Узнав об этих решениях, Горбачев попробовал связаться с Ельциным. Все происходило в тогда еще праздничные ноябрьские дни, российский президент «отключился» и был недоступен. Чтобы избежать столкновения, пришлось действовать экстренно через Верховный Совет Российской Федерации и его спикера Р.Хасбулатова, что вызвало возбужденную реакцию Ельцина, расценившего это как вмешательство в его дела. «Раз вы критикуете Россию, мы будем отвечать», — заявил он на заседании Госсовета. Дело шло к тому, что вместо российско-чеченского придется улаживать российско-советский конфликт. Понадобилось все дипломатическое искусство Президента СССР, чтобы успокоить Ельцина. «Все зависит от того, какую кассету в него вставит его окружение», — сокрушался Михаил Сергеевич после едва не сорвавшегося заседания.
При всей их неловкости, а иногда и курьезности сигналы, исходившие от российского руководства, должны были насторожить Горбачева как признаки вызревавшего в его недрах, как и в душе Ельцина, общего стратегического замысла — курса на принципиальный развод с Центром, то есть на разрушение союзного государства. Горбачев же в эти осенние дни направил всю свою энергию и тактическое мастерство на то, чтобы, собрав-таки вместе президентов теперь уже официально независимых республик, попробовать доводами разума, логикой экономической рациональности, эмоциональными призывами и даже ссылками на мнение западных политических авторитетов убедить их в целесообразности сохранения, точнее говоря, реанимации смертельно раненного СССР, пусть и под другим названием — Союза Суверенных Государств.

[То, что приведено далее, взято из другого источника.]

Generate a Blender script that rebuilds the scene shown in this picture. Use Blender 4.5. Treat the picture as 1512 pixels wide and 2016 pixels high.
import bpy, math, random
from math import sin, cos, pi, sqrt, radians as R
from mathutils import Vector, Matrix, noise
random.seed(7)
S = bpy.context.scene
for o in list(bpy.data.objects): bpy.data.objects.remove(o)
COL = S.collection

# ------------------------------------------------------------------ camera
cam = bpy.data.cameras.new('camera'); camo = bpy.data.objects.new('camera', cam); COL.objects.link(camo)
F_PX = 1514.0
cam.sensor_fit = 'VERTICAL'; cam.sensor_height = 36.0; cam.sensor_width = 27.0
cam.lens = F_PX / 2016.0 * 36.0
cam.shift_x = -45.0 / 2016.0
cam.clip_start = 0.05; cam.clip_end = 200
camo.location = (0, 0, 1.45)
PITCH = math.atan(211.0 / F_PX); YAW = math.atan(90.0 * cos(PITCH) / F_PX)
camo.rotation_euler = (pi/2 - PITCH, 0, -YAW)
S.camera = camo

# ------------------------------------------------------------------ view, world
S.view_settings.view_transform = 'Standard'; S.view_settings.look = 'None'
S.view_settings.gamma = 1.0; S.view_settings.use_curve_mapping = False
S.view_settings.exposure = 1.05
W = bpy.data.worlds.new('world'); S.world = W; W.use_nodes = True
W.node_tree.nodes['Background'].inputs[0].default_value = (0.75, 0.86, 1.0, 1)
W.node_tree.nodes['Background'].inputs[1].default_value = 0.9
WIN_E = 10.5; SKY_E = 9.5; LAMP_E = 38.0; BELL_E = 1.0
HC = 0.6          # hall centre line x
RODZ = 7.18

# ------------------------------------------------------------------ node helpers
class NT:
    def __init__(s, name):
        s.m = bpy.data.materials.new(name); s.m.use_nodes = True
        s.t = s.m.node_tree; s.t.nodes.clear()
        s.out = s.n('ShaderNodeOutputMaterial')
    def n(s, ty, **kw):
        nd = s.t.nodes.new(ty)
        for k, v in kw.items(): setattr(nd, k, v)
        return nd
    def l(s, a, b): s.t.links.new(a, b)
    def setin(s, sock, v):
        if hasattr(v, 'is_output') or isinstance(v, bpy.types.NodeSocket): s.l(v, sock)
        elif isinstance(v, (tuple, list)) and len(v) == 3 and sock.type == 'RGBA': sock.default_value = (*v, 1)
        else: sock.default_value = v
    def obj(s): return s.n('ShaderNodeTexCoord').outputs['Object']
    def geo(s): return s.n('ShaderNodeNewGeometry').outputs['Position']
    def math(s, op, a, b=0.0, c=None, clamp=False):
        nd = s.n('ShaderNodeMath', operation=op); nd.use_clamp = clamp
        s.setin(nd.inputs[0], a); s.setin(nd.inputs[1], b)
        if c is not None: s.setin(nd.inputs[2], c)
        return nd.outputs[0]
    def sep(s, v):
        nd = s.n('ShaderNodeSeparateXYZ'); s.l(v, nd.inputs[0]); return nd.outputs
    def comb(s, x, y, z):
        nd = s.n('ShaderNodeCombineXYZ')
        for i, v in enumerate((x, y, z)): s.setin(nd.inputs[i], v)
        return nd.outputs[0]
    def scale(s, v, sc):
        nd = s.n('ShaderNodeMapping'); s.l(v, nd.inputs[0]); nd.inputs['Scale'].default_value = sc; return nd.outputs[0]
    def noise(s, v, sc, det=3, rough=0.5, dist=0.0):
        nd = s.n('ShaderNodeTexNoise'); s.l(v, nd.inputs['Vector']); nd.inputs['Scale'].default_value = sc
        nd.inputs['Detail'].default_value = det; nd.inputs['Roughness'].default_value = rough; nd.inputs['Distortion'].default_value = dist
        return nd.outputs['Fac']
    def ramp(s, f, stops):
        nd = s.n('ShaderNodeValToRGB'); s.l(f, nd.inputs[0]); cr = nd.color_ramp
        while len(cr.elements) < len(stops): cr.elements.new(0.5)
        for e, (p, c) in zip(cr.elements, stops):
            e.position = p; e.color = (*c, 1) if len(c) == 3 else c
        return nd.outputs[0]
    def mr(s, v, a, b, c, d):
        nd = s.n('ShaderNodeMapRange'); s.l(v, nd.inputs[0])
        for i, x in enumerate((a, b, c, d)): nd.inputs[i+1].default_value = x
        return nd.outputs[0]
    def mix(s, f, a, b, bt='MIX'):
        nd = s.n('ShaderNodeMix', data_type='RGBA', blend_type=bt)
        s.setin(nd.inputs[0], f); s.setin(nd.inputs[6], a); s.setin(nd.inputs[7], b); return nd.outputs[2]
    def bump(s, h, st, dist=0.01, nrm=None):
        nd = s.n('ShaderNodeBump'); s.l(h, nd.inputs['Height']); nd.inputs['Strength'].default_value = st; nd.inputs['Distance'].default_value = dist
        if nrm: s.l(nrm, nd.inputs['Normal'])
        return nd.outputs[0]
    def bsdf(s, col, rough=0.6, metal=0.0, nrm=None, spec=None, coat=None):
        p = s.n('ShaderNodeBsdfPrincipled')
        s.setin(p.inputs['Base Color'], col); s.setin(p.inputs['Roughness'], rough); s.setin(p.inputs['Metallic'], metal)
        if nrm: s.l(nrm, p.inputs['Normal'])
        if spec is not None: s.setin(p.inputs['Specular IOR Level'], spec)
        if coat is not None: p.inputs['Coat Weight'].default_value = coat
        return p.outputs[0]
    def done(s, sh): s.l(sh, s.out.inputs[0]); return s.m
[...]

С доверчивостью, непростительной для опытного политика и характерной скорее для не желающего поверить в неотвратимость печальной развязки неизлечимо больного человека, Горбачев принимал незначительные тактические победы на заседаниях Госсовета за продвижение к завоеванию решающего стратегического рубежа, не сознавая или боясь признаваться самому себе, что имеет дело с линией горизонта. Может быть, именно поэтому он с такой жадностью ловил обнадеживающие реплики Ельцина — тот вплоть до ноября принимал активное участие в обсуждении структуры будущего Союза, приносил на каждое очередное заседание поправки к тексту Договора и даже одергивал скептиков, иронизировавших насчет неблагозвучности названия ССГ, говорил: «Ничего, привыкнут».
Вот почему с таким облегчением, веря, что самое трудное позади и что страшная перспектива распада государства миновала, после очередного заседания Госсовета в Ново-Огареве 14 ноября Горбачев воспринял достигнутую наконец-то договоренность о создании единого «конфедеративного демократического государства». Стараясь не выдать внутреннее ликование, скромно отойдя в сторону, он предоставил возможность Борису Ельцину громогласно объявить журналистам: «Договорились, Союз будет!» Цена этой сентенции российского императора, как вскоре выяснилось, была не выше его изречения по поводу Карабаха.